#### [WHAT TO PRODUCE]
Extract, exactly as written, each line from the start of the records below to the line containing "return CAM + r * ((z - CAM.z) / r.z)", both ends included; drop the pictures.

----

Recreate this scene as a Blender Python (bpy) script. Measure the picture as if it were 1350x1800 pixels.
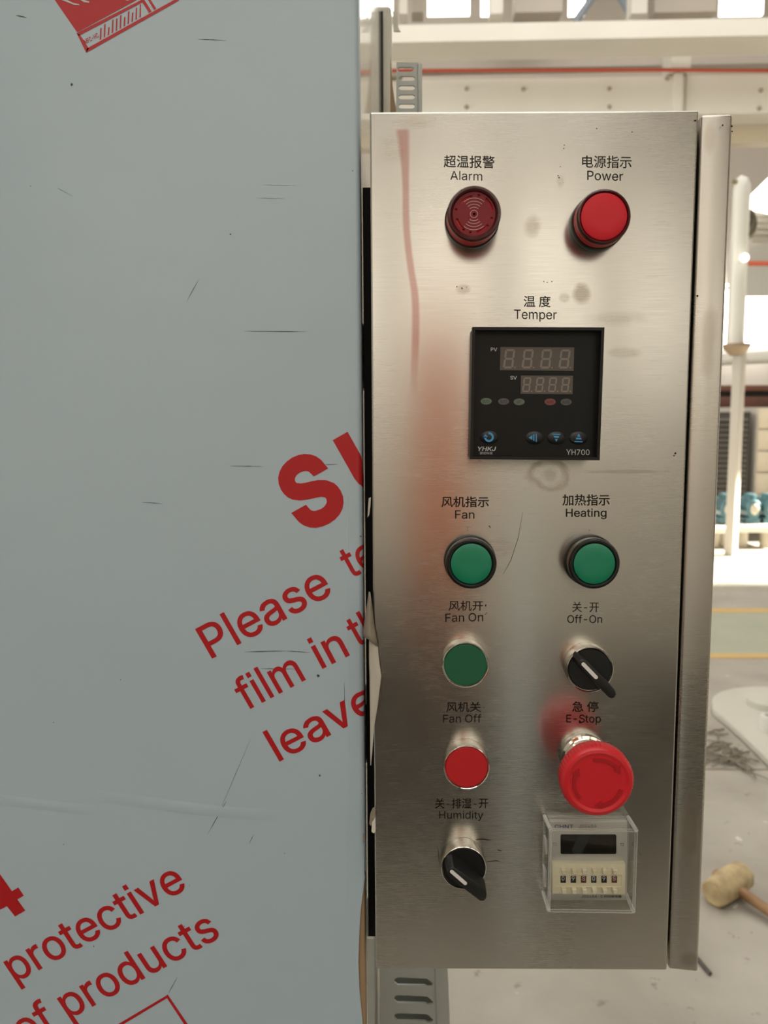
import bpy, bmesh, math, random
from mathutils import Vector, Matrix
from mathutils.geometry import delaunay_2d_cdt

for o in list(bpy.data.objects):
    bpy.data.objects.remove(o, do_unlink=True)
SC = bpy.context.scene
COL = SC.collection
random.seed(7)

# ------------------------------------------------------------------ camera
W, H = 1350, 1800
F = 1377.5                      # focal length in pixels of the 1350 x 1800 frame
CAM = Vector((0.0, -0.44, 1.2))
_y = Vector((715 - 675, 748 - 900, F)).normalized()        # panel normal, camera axes x right, y down, z forward
_d = Vector((738 - 675, 13400 - 900, F)).normalized()      # straight down
_d = (_d - _y * _d.dot(_y)).normalized()
_z = -_d
_x = _y.cross(_z)
AX, AY, AZ = _x, _y, _z
cam_data = bpy.data.cameras.new('camera')
cam_data.sensor_fit = 'AUTO'
cam_data.sensor_width = 36.0
cam_data.lens = F / 1800 * 36.0
cam_data.clip_start = 0.01
cam_data.clip_end = 200
cam = bpy.data.objects.new('camera', cam_data)
COL.objects.link(cam)
cx = Vector((AX.x, AY.x, AZ.x))
cy = Vector((AX.y, AY.y, AZ.y))
cz = Vector((AX.z, AY.z, AZ.z))
M = Matrix.Identity(4)
for i in range(3):
    M[i][0], M[i][1], M[i][2], M[i][3] = cx[i], -cy[i], -cz[i], CAM[i]
cam.matrix_world = M
cam_data.dof.use_dof = True
cam_data.dof.focus_distance = 0.445
cam_data.dof.aperture_fstop = 13.0
SC.camera = cam


def ray(px, py):
    r = Vector((px - 675, py - 900, F))
    return Vector((r.dot(AX), r.dot(AY), r.dot(AZ)))


def P(px, py, Y=0.0):
    """the point of the upright plane y = Y seen at a pixel"""
    r = ray(px, py)
    return CAM + r * ((Y - CAM.y) / r.y)


def G(px, py, z=0.0):
    """the point of the level plane at height z seen at a pixel"""
    r = ray(px, py)
    return CAM + r * ((z - CAM.z) / r.z)


# ------------------------------------------------------------------ view, world, lights
SC.view_settings.view_transform = 'Standard'
SC.view_settings.look = 'None'
SC.view_settings.gamma = 1.0
SC.view_settings.use_curve_mapping = False
SC.view_settings.exposure = 0.0
world = bpy.data.worlds.new('daylight')
SC.world = world
world.use_nodes = True
bg = world.node_tree.nodes['Background']
bg.inputs['Color'].default_value = (0.86, 0.93, 1.0, 1)
bg.inputs['Strength'].default_value = 1.5
SC.cycles.max_bounces = 10
SC.cycles.transparent_max_bounces = 16
SC.cycles.sample_clamp_indirect = 6.0


def lamp(name, kind, loc, target, energy, color, size=None, size_y=None):
    d = bpy.data.lights.new(name, kind)
    d.energy = energy
    d.color = color
    if kind == 'AREA':
        d.shape = 'RECTANGLE'
        d.size, d.size_y = size, size_y
    o = bpy.data.objects.new(name, d)
    COL.objects.link(o)
    o.location = loc
    o.rotation_euler = (Vector(target) - Vector(loc)).to_track_quat('-Z', 'Y').to_euler()
    return o


WARM = (1.0, 0.975, 0.94)
sun = lamp('sun', 'SUN', (30, 7, 13.4), (0, 6.4, 0.3), 50.0, (1.0, 0.93, 0.8))
sun.data.angle = 0.02
# daylight falling through the rooflights and through the tall windows behind the viewer
lamp('rooflight_glow', 'AREA', (2.5, 5.0, 8.6), (2.5, 5.0, 0), 430, WARM, 8, 6)
lamp('rooflight_glow', 'AREA', (-1.0, -4.0, 8.6), (-1.0, -4.0, 0), 420, WARM, 9, 5)


# ------------------------------------------------------------------ helpers
def lin(c):
    return tuple((v / 255 / 12.92 if v <= 10 else ((v / 255 + 0.055) / 1.055) ** 2.4) for v in c) + (1,)


def mat(name, rgb, rough=0.5, metal=0.0, coat=0.0, trans=0.0, ior=1.5, emit=0.0, bump=None, mottle=None, spec=0.5):
    m = bpy.data.materials.new(name)
    m.use_nodes = True
    nt = m.node_tree
    b = nt.nodes['Principled BSDF']
    b.inputs['Base Color'].default_value = lin(rgb)
    b.inputs['Roughness'].default_value = rough
    b.inputs['Metallic'].default_value = metal
    b.inputs['Coat Weight'].default_value = coat
    b.inputs['Coat Roughness'].default_value = 0.05
    b.inputs['Transmission Weight'].default_value = trans
    b.inputs['IOR'].default_value = ior
    b.inputs['Specular IOR Level'].default_value = spec
    if emit:
        b.inputs['Emission Color'].default_value = lin(rgb)
        b.inputs['Emission Strength'].default_value = emit
    tc = nt.nodes.new('ShaderNodeTexCoord')
    if mottle:                                  # (scale, second colour, contrast)
        n = nt.nodes.new('ShaderNodeTexNoise')
        n.inputs['Scale'].default_value = mottle[0]
        n.inputs['Detail'].default_value = 6
        nt.links.new(tc.outputs['Object'], n.inputs['Vector'])
        r = nt.nodes.new('ShaderNodeMapRange')
        r.inputs['From Min'].default_value = 0.5 - mottle[2]
        r.inputs['From Max'].default_value = 0.5 + mottle[2]
        nt.links.new(n.outputs['Fac'], r.inputs['Value'])
        x = nt.nodes.new('ShaderNodeMix')
        x.data_type = 'RGBA'
        x.inputs['A'].default_value = lin(rgb)
        x.inputs['B'].default_value = lin(mottle[1])
        nt.links.new(r.outputs['Result'], x.inputs['Factor'])
        nt.links.new(x.outputs['Result'], b.inputs['Base Color'])
    if bump:                                    # (scale, distance)
        n = nt.nodes.new('ShaderNodeTexNoise')
        n.inputs['Scale'].default_value = bump[0]
        n.inputs['Detail'].default_value = 4
        nt.links.new(tc.outputs['Object'], n.inputs['Vector'])
        bp = nt.nodes.new('ShaderNodeBump')
        bp.inputs['Distance'].default_value = bump[1]
        bp.inputs['Strength'].default_value = 0.6
        nt.links.new(n.outputs['Fac'], bp.inputs['Height'])
        nt.links.new(bp.outputs['Normal'], b.inputs['Normal'])
    return m


def thing(name, label, cat, loc, rot=(0, 0, 0), group=None):
    o = bpy.data.objects.new(name, None)
    COL.objects.link(o)
    o.empty_display_size = 0.02
    o.location = loc
    o.rotation_euler = rot
    o['label'], o['category'] = label, cat
    if group:
        o['group'] = group
    return o


def tag(o, label, cat, group=None, kind=None):
    o['label'], o['category'] = label, cat
    if group:
        o['group'] = group
    if kind:
        o['kind'] = kind
    return o


def wm(o):
    """world matrix from the plain transforms (before any depsgraph update)"""
    m = Matrix.LocRotScale(o.location, o.rotation_euler, o.scale)
    return wm(o.parent) @ m if o.parent else m


def obj(name, me, material, parent=None, world=False, smooth=30):
    """link a bmesh or mesh as ONE object; world=True: its vertices are world points"""
    if isinstance(me, bmesh.types.BMesh):
        bm = me
        me = bpy.data.meshes.new(name)
        bm.normal_update()
        bm.to_mesh(me)
        bm.free()
    o = bpy.data.objects.new(name, me)
    COL.objects.link(o)
    if material:
        me.materials.clear()
        me.materials.append(material)
    if parent:
        o.parent = parent
        if world:
            me.transform(wm(parent).inverted())
    if smooth:
        for p in me.polygons:
            p.use_smooth = True
        me.set_sharp_from_angle(angle=math.radians(smooth))
    return o


def struct(name, me, material, smooth=0):
    o = obj(name, me, material, smooth=smooth)
    o['kind'] = 'structure'
    return o


def box(bm, lo, hi, bev=0.0, seg=2):
    r = bmesh.ops.create_cube(bm, size=1)
    lo, hi = Vector(lo), Vector(hi)
    for v in r['verts']:
        v.co = Vector(((lo[i] + hi[i]) / 2 + v.co[i] * (hi[i] - lo[i])) for i in range(3))
    if bev:
        es = {e for v in r['verts'] for e in v.link_edges}
        bmesh.ops.bevel(bm, geom=list(es), offset=bev, segments=seg, affect='EDGES', profile=0.5)
    return bm


def BX(lo, hi, bev=0.0, seg=2):
    return box(bmesh.new(), lo, hi, bev, seg)


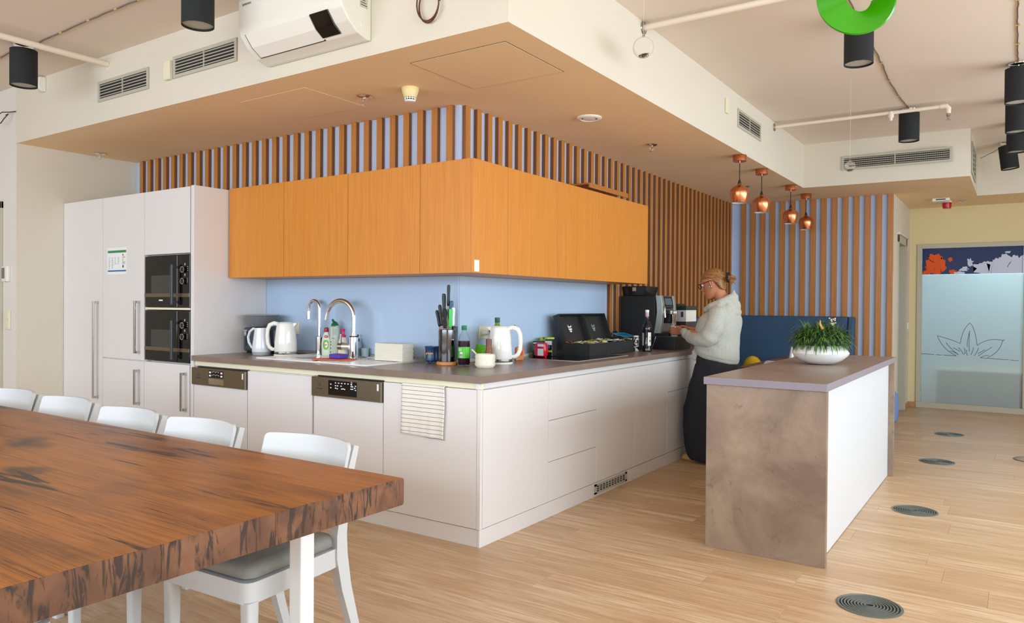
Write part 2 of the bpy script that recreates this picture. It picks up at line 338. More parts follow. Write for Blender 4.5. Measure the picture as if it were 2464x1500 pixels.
cy_ = [(-5.2, -3.0), (-2.8, -.6), (-.4, 1.8), (2.0, 4.0)]; winwall('wall_front', 'y', -6.2, -9, 5.4, cy_)
for i, (p, q) in enumerate(cx_): window(i+1, 'x', 5.2, p, q)
for i, (p, q) in enumerate(cy_): window(i+5, 'y', -6.2, p, q)
struct('wall_left', MB().box(-9.1, -9, -6.6, 3, 0, ZH), M_WALL)
# slats
M_SLATS = wood('slat_side_wood', '#8a5422', '#774619', c3='#5c3512')
def slat(parent, me, x, y, z): o = link('slat', None, None, parent, mesh=me); o.location = Vector((x, y, z))-OFF[parent]; return o
def boxmesh(name, x, y, z, m, bev=.001):
    b = MB().box(-x/2, x/2, -y/2, y/2, 0, z, bev); me = bpy.data.meshes.new(name); b.b.to_mesh(me); b.b.free(); me.materials.append(m); me.materials.append(M_SLATS)
    for q in me.polygons:
        if abs(q.normal.x if x > y else q.normal.y) > .9: q.material_index = 1
    return me
sl1 = boxmesh('slat', .05, .03, ZS-2.159, M_SLAT); sl2 = boxmesh('slat', .03, .05, ZS-2.159, M_SLAT); sl3 = boxmesh('slat', .03, .05, ZS-.925, M_SLAT); sl4 = boxmesh('slat', .055, .03, ZS, M_SLAT)
for k in range(30): slat(wk, sl1, -.7427+.025-.1248*k, WY-.0152, 2.159)
for k in range(45):
    y = .695+.1236*k
    slat(ws, sl2 if y < 2.72 else sl3, WX+.0152, y, 2.159 if y < 2.72 else .925)
for k in range(15): slat(wb, sl4, 1.1525-.1198*k, YB-.0152, 0)
# ---------------- kitchen ----------------
def handle(parent, x, z0, z1, y=0, name='handle'):
    m = MB(); m.box(x-.009, x+.009, y-.045, y-.035, z0, z1, .001); m.box(x-.009, x+.009, y-.036, y, z0, z0+.018, .001); m.box(x-.009, x+.009, y-.036, y, z1-.018, z1, .001)
    return link(name, m, M_STEEL, parent)
G = .0016; DT = .019
def door_y(parent, x0, x1, z0, z1, m, y=0, name='door', t=DT): return link(name, MB().box(x0+G, x1-G, y, y+t, z0+G, z1-G, .0012), m, parent)
def door_x(parent, y0, y1, z0, z1, m, x=0, name='door', t=DT): return link(name, MB().box(x-t, x, y0+G, y1-G, z0+G, z1-G, .0012), m, parent)
def carc(parent, x0, x1, y0, y1, z0, z1, m): return link('body', MB().box(x0, x1, y0, y1, z0, z1), m, parent)
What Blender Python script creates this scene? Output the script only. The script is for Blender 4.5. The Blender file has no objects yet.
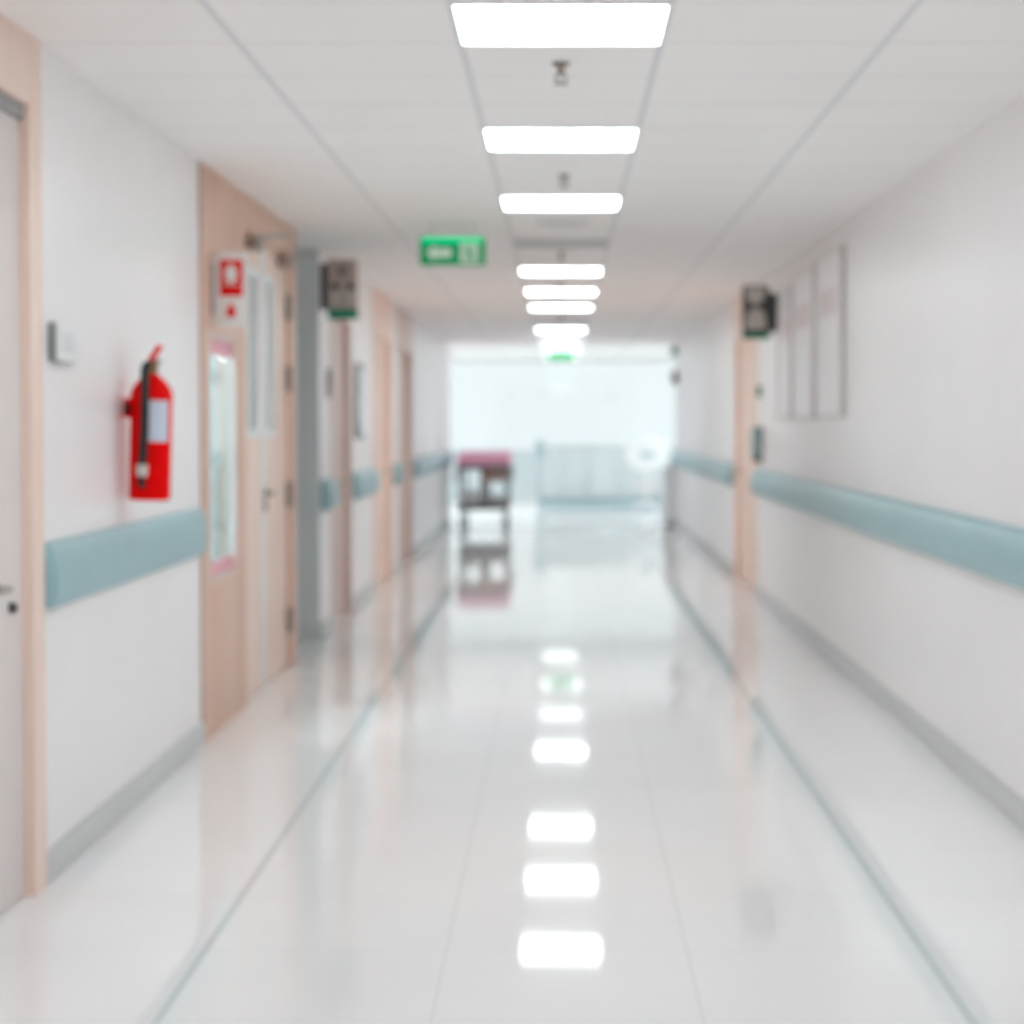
import bpy, bmesh, math
from mathutils import Vector, Matrix
PI = math.pi
scene = bpy.context.scene
COL = scene.collection

# ------------------------------------------------------------------ mesh helpers
class MB:
    def __init__(s): s.bm = bmesh.new()
    def _box(s, x0, x1, y0, y1, z0, z1, bev=0.0, seg=2):
        b = bmesh.new()
        bmesh.ops.create_cube(b, size=1.0)
        for v in b.verts:
            v.co = Vector((x0 + (v.co.x + .5) * (x1 - x0), y0 + (v.co.y + .5) * (y1 - y0), z0 + (v.co.z + .5) * (z1 - z0)))
        if bev > 0:
            bev = min(bev, .49 * min(abs(x1 - x0), abs(y1 - y0), abs(z1 - z0)))
            bmesh.ops.bevel(b, geom=list(b.edges), offset=bev, segments=seg, profile=.5, affect='EDGES')
        return b
    def add(s, b, M=None):
        if M is not None: b.transform(M)
        me = bpy.data.meshes.new('tmp'); b.to_mesh(me); b.free()
        s.bm.from_mesh(me); bpy.data.meshes.remove(me); return s
    def box(s, x0, x1, y0, y1, z0, z1, bev=0.0, M=None, seg=2):
        return s.add(s._box(x0, x1, y0, y1, z0, z1, bev, seg), M)
    def lathe(s, prof, M=None, seg=24):
        b = bmesh.new(); rings = []
        for (r, z) in prof:
            if r < 1e-6: rings.append([b.verts.new((0, 0, z))])
            else: rings.append([b.verts.new((r * math.cos(2 * PI * k / seg), r * math.sin(2 * PI * k / seg), z)) for k in range(seg)])
        for a, c in zip(rings, rings[1:]):
            for k in range(seg):
                k2 = (k + 1) % seg
                if len(a) == 1 and len(c) == 1: continue
                if len(a) == 1: b.faces.new((a[0], c[k2], c[k]))
                elif len(c) == 1: b.faces.new((a[k], a[k2], c[0]))
                else: b.faces.new((a[k], a[k2], c[k2], c[k]))
        if len(rings[0]) > 1: b.faces.new(list(reversed(rings[0])))
        if len(rings[-1]) > 1: b.faces.new(rings[-1])
        bmesh.ops.recalc_face_normals(b, faces=b.faces)
        return s.add(b, M)
    def cyl(s, p0, p1, r, seg=16, r2=None):
        p0, p1 = Vector(p0), Vector(p1); d = p1 - p0
        M = Matrix.Translation(p0) @ d.to_track_quat('Z', 'Y').to_matrix().to_4x4()
        return s.lathe([(r, 0), (r if r2 is None else r2, d.length)], M, seg)
    def tube(s, pts, r, seg=10):
        pts = [Vector(p) for p in pts]; b = bmesh.new(); rings = []
        up = Vector((.31, .23, .92)).normalized()
        for i, p in enumerate(pts):
            t = (pts[min(i + 1, len(pts) - 1)] - pts[max(i - 1, 0)]).normalized()
            u = t.cross(up)
            if u.length < 1e-3: u = t.cross(Vector((1, 0, 0)))
            u.normalize(); w = t.cross(u)
            rings.append([b.verts.new(p + r * (math.cos(2 * PI * k / seg) * u + math.sin(2 * PI * k / seg) * w)) for k in range(seg)])
        for a, c in zip(rings, rings[1:]):
            for k in range(seg): b.faces.new((a[k], a[(k + 1) % seg], c[(k + 1) % seg], c[k]))
        b.faces.new(rings[0]); b.faces.new(rings[-1])
        bmesh.ops.recalc_face_normals(b, faces=b.faces)
        return s.add(b)
    def prism(s, poly, t, M=None):
        """polygon in local x-y extruded by t along z"""
        b = bmesh.new()
        lo = [b.verts.new((x, y, 0)) for x, y in poly]; hi = [b.verts.new((x, y, t)) for x, y in poly]
        b.faces.new(list(reversed(lo))); b.faces.new(hi)
        for k in range(len(poly)):
            j = (k + 1) % len(poly); b.faces.new((lo[k], lo[j], hi[j], hi[k]))
        bmesh.ops.recalc_face_normals(b, faces=b.faces)
        return s.add(b, M)
    def build(s, name, mat, parent=None):
        bm = s.bm
        for f in bm.faces: f.smooth = True
        for e in bm.edges:
            if len(e.link_faces) == 2 and e.calc_face_angle(0) > .6: e.smooth = False
        me = bpy.data.meshes.new(name); bm.to_mesh(me); bm.free()
        me.materials.append(mat)
        o = bpy.data.objects.new(name, me); COL.objects.link(o)
        if parent is not None: o.parent = parent
        return o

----

#### [ANSWER TO THE EXERCISE]
Recreate this scene as a Blender Python (bpy) script. Measure the picture as if it were 1350x1800 pixels.
import bpy, bmesh, math, random
from mathutils import Vector, Matrix
from mathutils.geometry import delaunay_2d_cdt

for o in list(bpy.data.objects):
    bpy.data.objects.remove(o, do_unlink=True)
SC = bpy.context.scene
COL = SC.collection
random.seed(7)

# ------------------------------------------------------------------ camera
W, H = 1350, 1800
F = 1377.5                      # focal length in pixels of the 1350 x 1800 frame
CAM = Vector((0.0, -0.44, 1.2))
_y = Vector((715 - 675, 748 - 900, F)).normalized()        # panel normal, camera axes x right, y down, z forward
_d = Vector((738 - 675, 13400 - 900, F)).normalized()      # straight down
_d = (_d - _y * _d.dot(_y)).normalized()
_z = -_d
_x = _y.cross(_z)
AX, AY, AZ = _x, _y, _z
cam_data = bpy.data.cameras.new('camera')
cam_data.sensor_fit = 'AUTO'
cam_data.sensor_width = 36.0
cam_data.lens = F / 1800 * 36.0
cam_data.clip_start = 0.01
cam_data.clip_end = 200
cam = bpy.data.objects.new('camera', cam_data)
COL.objects.link(cam)
cx = Vector((AX.x, AY.x, AZ.x))
cy = Vector((AX.y, AY.y, AZ.y))
cz = Vector((AX.z, AY.z, AZ.z))
M = Matrix.Identity(4)
for i in range(3):
    M[i][0], M[i][1], M[i][2], M[i][3] = cx[i], -cy[i], -cz[i], CAM[i]
cam.matrix_world = M
cam_data.dof.use_dof = True
cam_data.dof.focus_distance = 0.445
cam_data.dof.aperture_fstop = 13.0
SC.camera = cam


def ray(px, py):
    r = Vector((px - 675, py - 900, F))
    return Vector((r.dot(AX), r.dot(AY), r.dot(AZ)))


def P(px, py, Y=0.0):
    """the point of the upright plane y = Y seen at a pixel"""
    r = ray(px, py)
    return CAM + r * ((Y - CAM.y) / r.y)


def G(px, py, z=0.0):
    """the point of the level plane at height z seen at a pixel"""
    r = ray(px, py)
    return CAM + r * ((z - CAM.z) / r.z)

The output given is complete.